Friday, January 17, 2014

A major Waterman history discovery

This week, George Rimakis and Daniel Kirchheimer have published a real blockbuster concerning the very beginnings of Lewis Edson Waterman's involvement in fountain pens. Their 33-page article, "Blotting Out the Truth", can be downloaded here in .pdf form.

A number of us have spent years digging into Waterman's origins; this is the great breakthrough. It has long been appreciated that most of the "official" stories were unreliable, if not pure fabrications: the ink blot; Waterman having to be persuaded to try advertising; Waterman moving straight from insurance to pens. As it turns out, Waterman ended up in the pen business almost by accident. It seems he was hired to sell the fountain pens of one Frank Holland, a Connecticut inventor whose backers had set him up in business in New York City. Holland was volatile, and after several weeks there was some sort of blowup and Holland walked out, leaving his backers in the lurch. Waterman then stepped in, fitting up Holland's pens with an improved feed. Success came rapidly, and Holland was soon forgotten.

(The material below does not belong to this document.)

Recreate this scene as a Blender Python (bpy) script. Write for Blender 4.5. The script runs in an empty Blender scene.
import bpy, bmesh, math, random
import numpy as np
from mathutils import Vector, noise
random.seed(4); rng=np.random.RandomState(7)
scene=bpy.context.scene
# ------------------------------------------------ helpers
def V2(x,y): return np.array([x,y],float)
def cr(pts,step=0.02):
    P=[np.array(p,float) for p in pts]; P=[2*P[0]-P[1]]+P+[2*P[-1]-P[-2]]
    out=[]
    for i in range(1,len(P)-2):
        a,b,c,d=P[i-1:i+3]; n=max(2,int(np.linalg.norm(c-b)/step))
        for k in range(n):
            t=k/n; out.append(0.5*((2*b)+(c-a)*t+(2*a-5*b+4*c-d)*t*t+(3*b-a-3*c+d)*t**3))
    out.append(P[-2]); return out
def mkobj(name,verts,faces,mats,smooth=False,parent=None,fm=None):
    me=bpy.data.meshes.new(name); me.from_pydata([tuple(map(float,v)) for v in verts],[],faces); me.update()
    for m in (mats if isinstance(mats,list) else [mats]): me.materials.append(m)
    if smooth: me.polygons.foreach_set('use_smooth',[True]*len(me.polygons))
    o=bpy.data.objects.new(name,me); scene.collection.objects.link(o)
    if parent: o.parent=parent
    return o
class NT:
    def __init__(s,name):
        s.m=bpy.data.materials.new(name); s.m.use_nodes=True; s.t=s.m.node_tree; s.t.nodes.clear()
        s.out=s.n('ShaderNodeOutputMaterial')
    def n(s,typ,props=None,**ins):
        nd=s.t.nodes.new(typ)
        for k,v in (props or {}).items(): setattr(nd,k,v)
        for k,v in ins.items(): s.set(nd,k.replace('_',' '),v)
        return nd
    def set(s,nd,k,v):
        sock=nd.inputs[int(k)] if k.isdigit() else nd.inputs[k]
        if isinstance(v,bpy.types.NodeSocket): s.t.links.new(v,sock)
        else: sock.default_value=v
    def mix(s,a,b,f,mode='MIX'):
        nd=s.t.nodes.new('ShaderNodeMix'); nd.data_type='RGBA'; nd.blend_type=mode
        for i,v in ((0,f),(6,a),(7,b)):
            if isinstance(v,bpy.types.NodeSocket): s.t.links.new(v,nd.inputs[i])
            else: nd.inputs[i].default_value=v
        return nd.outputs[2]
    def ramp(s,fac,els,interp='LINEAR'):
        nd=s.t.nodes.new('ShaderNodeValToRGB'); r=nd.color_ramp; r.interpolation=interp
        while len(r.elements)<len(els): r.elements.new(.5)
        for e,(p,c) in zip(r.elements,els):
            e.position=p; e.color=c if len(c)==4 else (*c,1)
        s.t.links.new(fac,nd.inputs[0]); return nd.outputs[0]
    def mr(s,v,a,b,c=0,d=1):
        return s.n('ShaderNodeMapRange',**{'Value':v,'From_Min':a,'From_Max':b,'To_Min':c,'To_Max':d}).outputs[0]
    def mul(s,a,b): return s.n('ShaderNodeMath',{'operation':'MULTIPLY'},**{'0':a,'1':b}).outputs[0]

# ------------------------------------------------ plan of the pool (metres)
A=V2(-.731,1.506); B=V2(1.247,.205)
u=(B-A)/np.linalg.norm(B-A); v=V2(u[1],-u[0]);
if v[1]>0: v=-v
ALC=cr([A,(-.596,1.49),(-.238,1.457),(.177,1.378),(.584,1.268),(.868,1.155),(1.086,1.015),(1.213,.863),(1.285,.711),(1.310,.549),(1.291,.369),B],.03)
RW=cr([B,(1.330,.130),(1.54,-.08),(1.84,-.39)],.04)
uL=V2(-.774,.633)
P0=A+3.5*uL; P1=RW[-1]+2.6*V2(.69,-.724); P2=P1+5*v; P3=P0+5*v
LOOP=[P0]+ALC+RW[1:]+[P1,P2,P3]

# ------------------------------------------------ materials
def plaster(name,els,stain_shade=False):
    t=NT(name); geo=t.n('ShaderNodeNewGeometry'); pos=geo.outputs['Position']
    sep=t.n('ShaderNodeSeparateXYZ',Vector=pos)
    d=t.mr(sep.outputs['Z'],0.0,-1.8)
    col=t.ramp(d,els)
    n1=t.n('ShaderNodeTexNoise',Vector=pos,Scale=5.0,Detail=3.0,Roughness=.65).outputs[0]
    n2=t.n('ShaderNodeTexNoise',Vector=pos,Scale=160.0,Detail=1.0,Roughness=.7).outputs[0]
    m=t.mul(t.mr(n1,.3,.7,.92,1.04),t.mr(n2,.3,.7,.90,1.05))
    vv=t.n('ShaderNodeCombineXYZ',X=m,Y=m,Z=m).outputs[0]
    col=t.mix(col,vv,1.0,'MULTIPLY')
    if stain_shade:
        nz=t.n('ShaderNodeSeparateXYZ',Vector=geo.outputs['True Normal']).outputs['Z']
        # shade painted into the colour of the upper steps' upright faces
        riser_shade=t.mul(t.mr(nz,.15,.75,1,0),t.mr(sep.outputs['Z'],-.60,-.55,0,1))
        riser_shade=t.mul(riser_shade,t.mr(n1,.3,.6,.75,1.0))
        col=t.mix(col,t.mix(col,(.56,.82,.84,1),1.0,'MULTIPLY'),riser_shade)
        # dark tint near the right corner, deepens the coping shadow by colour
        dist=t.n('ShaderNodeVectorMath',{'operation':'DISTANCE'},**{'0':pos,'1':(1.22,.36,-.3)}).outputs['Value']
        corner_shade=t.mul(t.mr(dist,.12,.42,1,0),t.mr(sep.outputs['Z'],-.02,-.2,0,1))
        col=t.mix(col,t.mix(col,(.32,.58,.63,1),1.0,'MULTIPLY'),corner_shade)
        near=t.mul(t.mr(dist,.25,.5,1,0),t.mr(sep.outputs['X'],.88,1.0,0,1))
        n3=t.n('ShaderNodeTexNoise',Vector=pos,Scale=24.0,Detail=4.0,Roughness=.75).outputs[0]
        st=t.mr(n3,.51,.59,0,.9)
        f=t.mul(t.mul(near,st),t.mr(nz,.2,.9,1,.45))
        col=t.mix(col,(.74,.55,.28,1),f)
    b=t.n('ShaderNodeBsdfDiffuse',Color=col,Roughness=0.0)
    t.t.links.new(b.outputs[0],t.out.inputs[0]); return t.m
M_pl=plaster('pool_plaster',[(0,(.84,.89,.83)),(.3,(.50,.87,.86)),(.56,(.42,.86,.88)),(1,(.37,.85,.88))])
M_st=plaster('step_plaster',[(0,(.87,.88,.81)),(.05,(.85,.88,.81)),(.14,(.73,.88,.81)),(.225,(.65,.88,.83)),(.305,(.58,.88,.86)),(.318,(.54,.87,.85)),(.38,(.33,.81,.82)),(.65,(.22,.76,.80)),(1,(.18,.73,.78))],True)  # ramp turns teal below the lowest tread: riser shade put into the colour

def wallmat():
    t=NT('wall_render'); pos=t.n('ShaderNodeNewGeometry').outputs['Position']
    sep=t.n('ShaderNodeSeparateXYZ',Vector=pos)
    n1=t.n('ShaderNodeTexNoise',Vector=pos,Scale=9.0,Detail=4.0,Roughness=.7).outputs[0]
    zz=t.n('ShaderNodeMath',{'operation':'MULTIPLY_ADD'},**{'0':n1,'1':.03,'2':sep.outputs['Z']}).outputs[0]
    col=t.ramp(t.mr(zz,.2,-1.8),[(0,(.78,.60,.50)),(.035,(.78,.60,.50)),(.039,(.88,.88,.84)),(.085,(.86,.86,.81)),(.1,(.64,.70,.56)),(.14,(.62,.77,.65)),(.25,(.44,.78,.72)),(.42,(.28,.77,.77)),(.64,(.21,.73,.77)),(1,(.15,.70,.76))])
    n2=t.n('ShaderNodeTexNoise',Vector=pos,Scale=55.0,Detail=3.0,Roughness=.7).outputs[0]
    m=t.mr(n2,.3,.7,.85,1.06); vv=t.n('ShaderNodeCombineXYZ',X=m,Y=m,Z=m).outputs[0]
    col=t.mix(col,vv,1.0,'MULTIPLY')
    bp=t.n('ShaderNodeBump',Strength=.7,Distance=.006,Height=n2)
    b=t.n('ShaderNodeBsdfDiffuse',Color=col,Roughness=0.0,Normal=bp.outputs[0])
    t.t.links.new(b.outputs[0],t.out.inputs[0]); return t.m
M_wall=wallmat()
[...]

While the authors describe what followed as a deliberate coverup, I'm not so certain. As I posted in a Fountain Pen Board thread:
I think that the case is pretty clear for the active shaping of the founding narrative after LEW's [Lewis Edson Waterman's] death. What happened during LEW's lifetime, however, is rather more complicated -- and interesting. No doubt that LEW was an aggressive operator, yet I'm not sure that his reticence about how he got into the pen business was entirely calculating and self-serving. Though Holland's backers might have felt that Waterman stole Holland's success, from the story as reconstructed, it seems Waterman was guilty of nothing more than picking up the pieces of what Holland threw away. And even then, the success he made of it was in very large degree due to his abandonment of Holland's feed, so there really is no question of unjust exploitation of any of Holland's patents. Nonetheless, there still would have been ample room for unpleasantness, and I wonder if LEW's silence about Holland had as much to do with discretion and decorum as anything else. It would have been impossible to talk about what really happened without making Holland look bad, and that would have reflected badly upon Waterman: one just didn't air dirty laundry in that way back then, and as Holland continued to self-destruct, it would additionally have been perceived as kicking a man when he was down -- however much his downfall was his own doing.
ADDENDUM: In case you rushed out and downloaded Rimakis and Kirchheimer's article as soon as you saw this post, do go back and download it again. The latest version has quite a bit more material on Frank Holland, and some additional illustrations.